Cet agriculteur a bien tenté, comme d'autres, de se faire embaucher localement par des Centrafricains pour des travaux agricoles.
"Mais ils refusent de nous payer! Ils disent qu'on n’a pas de droit, qu'on a qu'à retourner au Sud Soudan!" s'énerve-t-il.
D'autres s'éloignent dans la brousse pour trouver des lopins de terre inoccupés mais, là encore, les problèmes surviennent.
"A chaque fois qu'on débroussaille un endroit, un natif d'Obo vient dire que c'est à lui. Donc on doit s'éloigner mais pas trop loin, car il y a la LRA", l'Armée de résistance du Seigneur (LRA), une des guérillas les plus sanglantes du monde, déplore James Simon Uffo, 32 ans.
Cette rébellion ougandaise créée par Joseph Kony continue ses exactions aux alentours d'Obo, malgré une traque de plusieurs années menée par les forces ougandaises et américaines qui l'a considérablement affaiblie.
- Rêves de foot -
Les réfugiés sud-soudanais doivent aussi composer avec les Peuls, des éleveurs de bétail transhumants. "Nous n'avons pas de bonnes relations avec eux.
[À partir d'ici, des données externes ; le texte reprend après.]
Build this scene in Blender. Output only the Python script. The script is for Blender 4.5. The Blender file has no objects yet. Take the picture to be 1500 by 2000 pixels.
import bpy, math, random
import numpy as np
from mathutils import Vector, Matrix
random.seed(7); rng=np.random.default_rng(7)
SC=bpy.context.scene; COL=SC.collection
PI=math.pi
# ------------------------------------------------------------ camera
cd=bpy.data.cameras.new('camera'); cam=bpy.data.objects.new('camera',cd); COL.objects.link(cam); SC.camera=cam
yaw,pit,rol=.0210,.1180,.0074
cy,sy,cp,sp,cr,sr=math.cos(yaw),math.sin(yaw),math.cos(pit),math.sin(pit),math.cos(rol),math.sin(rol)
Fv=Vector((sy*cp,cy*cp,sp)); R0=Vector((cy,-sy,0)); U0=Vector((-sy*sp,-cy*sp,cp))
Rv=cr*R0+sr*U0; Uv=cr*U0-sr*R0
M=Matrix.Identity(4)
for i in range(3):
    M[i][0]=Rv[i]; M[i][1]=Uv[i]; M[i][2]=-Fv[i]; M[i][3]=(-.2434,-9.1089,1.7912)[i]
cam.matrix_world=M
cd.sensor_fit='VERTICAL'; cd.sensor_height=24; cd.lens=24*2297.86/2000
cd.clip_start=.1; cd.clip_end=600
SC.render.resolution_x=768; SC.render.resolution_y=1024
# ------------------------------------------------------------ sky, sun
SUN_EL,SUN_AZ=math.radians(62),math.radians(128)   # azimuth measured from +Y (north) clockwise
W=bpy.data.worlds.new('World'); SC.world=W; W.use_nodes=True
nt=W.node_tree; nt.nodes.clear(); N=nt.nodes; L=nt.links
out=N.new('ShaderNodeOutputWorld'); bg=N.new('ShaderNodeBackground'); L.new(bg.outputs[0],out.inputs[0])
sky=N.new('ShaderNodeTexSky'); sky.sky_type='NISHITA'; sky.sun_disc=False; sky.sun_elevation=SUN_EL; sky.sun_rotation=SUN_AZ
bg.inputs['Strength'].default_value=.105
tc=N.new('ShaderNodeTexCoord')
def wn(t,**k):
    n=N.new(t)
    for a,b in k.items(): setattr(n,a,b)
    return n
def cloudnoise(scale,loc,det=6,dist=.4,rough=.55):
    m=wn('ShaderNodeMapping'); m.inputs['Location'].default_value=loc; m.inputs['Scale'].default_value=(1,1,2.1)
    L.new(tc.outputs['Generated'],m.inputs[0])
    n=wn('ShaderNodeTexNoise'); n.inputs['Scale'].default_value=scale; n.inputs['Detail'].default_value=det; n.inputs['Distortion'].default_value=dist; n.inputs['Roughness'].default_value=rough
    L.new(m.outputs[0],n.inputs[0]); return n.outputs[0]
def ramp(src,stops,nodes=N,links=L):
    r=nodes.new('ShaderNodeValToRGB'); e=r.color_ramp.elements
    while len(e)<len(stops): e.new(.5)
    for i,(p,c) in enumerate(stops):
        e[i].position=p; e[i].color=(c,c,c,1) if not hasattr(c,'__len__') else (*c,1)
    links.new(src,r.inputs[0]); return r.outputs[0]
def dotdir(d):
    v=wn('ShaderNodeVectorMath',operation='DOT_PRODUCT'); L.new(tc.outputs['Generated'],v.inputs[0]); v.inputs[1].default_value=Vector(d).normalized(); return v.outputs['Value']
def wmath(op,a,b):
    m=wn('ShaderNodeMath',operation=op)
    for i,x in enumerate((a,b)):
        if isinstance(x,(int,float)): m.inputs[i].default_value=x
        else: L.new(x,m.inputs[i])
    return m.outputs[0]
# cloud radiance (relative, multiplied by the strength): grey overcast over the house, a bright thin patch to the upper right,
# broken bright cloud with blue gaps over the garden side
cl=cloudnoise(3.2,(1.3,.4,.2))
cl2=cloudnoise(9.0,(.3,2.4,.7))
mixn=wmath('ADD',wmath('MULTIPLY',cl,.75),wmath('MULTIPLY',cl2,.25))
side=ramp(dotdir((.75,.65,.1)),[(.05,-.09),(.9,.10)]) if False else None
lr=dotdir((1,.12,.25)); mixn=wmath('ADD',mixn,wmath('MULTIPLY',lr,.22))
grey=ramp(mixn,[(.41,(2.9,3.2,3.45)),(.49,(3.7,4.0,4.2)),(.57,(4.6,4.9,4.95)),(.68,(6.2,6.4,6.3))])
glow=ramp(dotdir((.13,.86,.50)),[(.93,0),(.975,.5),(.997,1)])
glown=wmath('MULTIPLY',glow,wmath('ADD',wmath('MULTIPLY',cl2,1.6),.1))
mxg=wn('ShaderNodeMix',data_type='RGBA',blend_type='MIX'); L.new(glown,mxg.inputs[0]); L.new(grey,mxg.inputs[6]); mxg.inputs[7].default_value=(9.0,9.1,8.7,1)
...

Quand on fait notre +petit jardin+, ils passent et le détruisent. On ne peut rien dire, ils sont armés (et rôdent) à 8 km de la ville", déplore James Simon.
A ces menaces s'ajoute la crainte de voir le conflit centrafricain débarquer à Obo. "Zemio et Mboki ont été attaquées, ça pourrait arriver ici aussi. On est chrétiens donc on pourrait se faire attaquer", redoute James Simon Uffo.
De fait, le sud-est de la Centrafrique a été le théâtre de nombreuses violences meurtrières en 2017 entre groupes armés, tantôt pour la conquête territoriale, tantôt pour le contrôle des ressources naturelles.
Face à ces difficultés, James Simon a renoncé à tous ses rêves, sauf un: des chaussures de foot et un ballon.
"On reste ici à penser à notre pays, à notre famille. Si on pouvait jouer au foot, on pourrait un peu oublier notre malheur", dit-il.